D&D didn’t used to be on podcasts, but now it is. If this is a YouTube video this is where I’d do the fake roll credits gag. That’s only slightly oversimplified. This essay spends almost its entirety talking about how D&D was the basis for some reality TV shows, kind of, and there was a cartoon, then later on popular video games like World of Warcraft gave mainstream gamers a few points of reference that made learning D&D easier, and then D&D podcasting took off and became a big deal. It’s worth noting that this history of D&D in other media doesn’t seem to be aware that the Gold Box and Infinity Engine games were a thing. This kind of “history of a hobby” thing can be interesting (although I didn’t find the text here particularly engaging), but it’s not philosophy. There’s no philosophical argument being made here, no real idea being played with. It’s just a brief history of D&D as portrayed in other media, and how that affected how easy it was for people who didn’t yet play D&D to get started. That’s not philosophy. That’s history. They’re different.

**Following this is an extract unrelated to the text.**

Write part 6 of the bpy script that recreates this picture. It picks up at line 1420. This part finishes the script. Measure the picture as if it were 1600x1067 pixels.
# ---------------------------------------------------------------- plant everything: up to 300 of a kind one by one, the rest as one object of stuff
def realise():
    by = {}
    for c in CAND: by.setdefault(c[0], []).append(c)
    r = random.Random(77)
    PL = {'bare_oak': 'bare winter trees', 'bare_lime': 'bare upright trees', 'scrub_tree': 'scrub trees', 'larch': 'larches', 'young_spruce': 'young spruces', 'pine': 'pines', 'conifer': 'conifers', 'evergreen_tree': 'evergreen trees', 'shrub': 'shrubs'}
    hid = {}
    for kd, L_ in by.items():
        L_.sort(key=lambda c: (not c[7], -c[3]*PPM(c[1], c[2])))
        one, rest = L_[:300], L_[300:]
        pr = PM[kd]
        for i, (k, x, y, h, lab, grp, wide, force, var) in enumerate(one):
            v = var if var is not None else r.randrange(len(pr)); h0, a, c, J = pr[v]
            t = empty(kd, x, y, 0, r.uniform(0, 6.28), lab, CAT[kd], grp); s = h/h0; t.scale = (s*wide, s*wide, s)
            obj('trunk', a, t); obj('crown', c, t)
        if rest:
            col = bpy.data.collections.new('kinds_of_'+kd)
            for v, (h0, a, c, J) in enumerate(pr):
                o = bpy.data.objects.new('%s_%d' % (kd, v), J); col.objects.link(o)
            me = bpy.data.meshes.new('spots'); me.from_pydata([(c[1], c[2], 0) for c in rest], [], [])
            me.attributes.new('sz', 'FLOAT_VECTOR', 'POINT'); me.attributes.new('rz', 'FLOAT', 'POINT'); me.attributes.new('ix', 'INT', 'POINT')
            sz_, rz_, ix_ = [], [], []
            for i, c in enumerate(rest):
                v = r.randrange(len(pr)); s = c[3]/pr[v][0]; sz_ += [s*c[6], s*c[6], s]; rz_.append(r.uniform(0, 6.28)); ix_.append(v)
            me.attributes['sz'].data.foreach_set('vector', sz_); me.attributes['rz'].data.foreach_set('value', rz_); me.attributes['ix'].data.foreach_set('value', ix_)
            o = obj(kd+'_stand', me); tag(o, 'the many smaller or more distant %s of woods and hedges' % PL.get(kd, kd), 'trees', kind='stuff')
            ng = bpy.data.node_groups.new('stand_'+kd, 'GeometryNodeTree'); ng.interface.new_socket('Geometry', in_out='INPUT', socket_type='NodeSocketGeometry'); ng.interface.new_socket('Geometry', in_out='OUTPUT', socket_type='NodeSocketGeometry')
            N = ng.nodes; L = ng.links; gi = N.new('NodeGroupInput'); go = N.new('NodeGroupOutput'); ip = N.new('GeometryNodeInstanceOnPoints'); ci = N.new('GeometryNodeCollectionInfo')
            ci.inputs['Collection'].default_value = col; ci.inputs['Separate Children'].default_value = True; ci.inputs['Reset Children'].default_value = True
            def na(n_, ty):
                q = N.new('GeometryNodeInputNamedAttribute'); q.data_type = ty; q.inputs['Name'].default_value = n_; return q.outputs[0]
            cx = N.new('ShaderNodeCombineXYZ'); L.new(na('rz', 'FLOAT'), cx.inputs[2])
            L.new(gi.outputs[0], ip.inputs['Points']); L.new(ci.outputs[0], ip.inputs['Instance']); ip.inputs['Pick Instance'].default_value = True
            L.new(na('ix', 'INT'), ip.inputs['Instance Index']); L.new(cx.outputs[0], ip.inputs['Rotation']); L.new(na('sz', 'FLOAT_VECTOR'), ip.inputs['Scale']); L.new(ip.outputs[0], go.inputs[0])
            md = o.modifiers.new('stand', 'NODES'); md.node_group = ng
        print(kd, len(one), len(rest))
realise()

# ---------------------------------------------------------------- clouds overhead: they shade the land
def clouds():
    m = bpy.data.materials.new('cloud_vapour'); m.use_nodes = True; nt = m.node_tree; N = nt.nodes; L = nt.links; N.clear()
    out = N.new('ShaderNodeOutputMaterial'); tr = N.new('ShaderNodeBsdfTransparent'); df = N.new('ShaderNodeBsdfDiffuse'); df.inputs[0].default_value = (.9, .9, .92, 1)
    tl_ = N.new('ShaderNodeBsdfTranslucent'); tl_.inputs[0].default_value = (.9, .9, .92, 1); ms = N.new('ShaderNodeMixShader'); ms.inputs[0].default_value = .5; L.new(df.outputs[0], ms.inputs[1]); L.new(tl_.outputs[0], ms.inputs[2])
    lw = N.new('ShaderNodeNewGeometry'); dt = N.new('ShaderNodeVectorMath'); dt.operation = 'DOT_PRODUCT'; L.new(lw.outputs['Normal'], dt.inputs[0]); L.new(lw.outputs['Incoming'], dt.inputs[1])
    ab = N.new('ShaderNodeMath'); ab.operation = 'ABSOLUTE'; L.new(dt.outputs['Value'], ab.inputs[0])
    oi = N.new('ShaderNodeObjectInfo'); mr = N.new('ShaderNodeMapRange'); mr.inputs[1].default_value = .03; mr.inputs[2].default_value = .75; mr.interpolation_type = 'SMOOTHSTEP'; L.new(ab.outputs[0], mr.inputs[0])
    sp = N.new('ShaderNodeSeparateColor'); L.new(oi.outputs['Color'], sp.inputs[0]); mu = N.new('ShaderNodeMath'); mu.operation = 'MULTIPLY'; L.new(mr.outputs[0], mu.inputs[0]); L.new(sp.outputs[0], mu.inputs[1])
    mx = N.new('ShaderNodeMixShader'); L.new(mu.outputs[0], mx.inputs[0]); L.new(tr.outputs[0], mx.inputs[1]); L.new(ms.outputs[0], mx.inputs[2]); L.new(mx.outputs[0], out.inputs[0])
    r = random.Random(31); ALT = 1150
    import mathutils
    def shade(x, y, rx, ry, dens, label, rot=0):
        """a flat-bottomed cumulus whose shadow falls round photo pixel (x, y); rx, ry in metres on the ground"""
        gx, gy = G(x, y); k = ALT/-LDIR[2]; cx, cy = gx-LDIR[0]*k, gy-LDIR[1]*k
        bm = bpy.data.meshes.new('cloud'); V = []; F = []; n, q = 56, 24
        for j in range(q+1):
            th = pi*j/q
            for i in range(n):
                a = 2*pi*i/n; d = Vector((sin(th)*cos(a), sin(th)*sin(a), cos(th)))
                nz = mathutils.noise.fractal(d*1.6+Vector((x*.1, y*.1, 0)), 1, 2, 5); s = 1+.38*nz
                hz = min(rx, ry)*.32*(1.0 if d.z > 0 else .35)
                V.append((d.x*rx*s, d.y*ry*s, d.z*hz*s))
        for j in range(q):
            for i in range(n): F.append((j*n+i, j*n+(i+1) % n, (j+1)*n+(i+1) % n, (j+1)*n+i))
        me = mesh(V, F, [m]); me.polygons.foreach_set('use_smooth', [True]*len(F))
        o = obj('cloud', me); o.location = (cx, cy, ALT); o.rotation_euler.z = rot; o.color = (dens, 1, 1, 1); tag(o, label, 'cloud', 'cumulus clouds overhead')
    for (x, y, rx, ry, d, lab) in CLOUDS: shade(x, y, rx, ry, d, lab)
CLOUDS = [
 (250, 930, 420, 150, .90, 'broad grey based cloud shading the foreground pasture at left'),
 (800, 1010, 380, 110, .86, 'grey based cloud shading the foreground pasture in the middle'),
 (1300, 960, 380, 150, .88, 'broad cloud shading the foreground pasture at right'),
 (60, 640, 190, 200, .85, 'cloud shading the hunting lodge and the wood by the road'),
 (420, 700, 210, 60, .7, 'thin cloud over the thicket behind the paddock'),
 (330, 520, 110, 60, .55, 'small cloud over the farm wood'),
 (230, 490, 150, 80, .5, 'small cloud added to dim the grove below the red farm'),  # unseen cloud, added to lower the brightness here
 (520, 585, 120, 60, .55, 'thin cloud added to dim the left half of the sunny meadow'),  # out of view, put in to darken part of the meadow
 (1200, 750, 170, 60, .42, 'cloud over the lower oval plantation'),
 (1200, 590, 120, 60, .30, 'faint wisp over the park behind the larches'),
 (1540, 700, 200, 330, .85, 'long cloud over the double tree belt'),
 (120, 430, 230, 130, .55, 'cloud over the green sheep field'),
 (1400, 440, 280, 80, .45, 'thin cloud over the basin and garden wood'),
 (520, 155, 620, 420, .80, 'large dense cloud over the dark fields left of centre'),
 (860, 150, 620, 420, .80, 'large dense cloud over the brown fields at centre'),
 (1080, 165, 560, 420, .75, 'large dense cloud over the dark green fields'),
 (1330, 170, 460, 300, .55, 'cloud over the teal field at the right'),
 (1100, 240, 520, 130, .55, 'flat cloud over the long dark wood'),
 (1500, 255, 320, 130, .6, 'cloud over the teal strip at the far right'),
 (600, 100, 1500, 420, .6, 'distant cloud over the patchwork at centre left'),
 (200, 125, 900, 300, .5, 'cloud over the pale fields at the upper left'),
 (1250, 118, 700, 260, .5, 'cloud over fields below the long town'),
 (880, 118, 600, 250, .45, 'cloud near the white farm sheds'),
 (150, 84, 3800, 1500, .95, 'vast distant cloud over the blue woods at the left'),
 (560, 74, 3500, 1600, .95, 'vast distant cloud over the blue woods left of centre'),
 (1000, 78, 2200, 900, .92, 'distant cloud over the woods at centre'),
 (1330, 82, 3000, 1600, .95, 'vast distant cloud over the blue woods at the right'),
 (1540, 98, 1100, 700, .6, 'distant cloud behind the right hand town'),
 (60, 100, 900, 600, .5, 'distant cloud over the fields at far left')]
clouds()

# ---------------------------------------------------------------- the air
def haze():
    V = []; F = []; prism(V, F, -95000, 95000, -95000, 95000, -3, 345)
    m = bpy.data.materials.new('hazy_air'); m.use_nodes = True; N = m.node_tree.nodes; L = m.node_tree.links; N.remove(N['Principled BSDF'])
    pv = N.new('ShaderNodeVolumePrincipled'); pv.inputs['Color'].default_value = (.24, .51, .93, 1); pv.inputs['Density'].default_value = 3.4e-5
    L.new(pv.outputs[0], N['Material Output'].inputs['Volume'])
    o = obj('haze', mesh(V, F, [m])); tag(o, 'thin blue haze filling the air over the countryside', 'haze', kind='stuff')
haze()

Having one of those trendy double last names, essay author Esther MacCallum-Stewart is pretty easy to track down…I assume. I’ve found staff pages for her at Staffordshire University and the University of West England, but not for the Digital Cultures Research Centre or the University of Surrey, the two places where the contributors page says she actually works. Maybe the last three years she’s taken a swerve a bit?
As abbreviated as this post is (it’s not even long enough to justify a page break), that’s kind of it? There’s no philosophy to discuss, it’s just an uninspired history of D&D in popular media.
Dungeons and Dragons and Philosophy: By Friendship or Force
This essay is by Samantha Noll, a doctoral candidate over at Michigan State University, where she is getting a PhD in animal ethics. This essay is about the ethics of summoning furry friends to do your bidding. In it, she examines a couple of different situations in which D&D makes use of animals as a game mechanic and whether or not such uses are ethical (from the perspective of in-game casters, she thankfully does not start a tedious conversation about whether or not D&D’s authors are evil for including the options in the game). In order to determine if they are ethical or not, she uses moral yardsticks provided by various other animal ethicists. Of course, none of these animal philosophers agree with each other on what constitutes an unethical action with regards to animals at all, so the ultimate conclusion is that every spell and class feature examined either is or is not ethical depending on who you ask, because that is how philosophy do.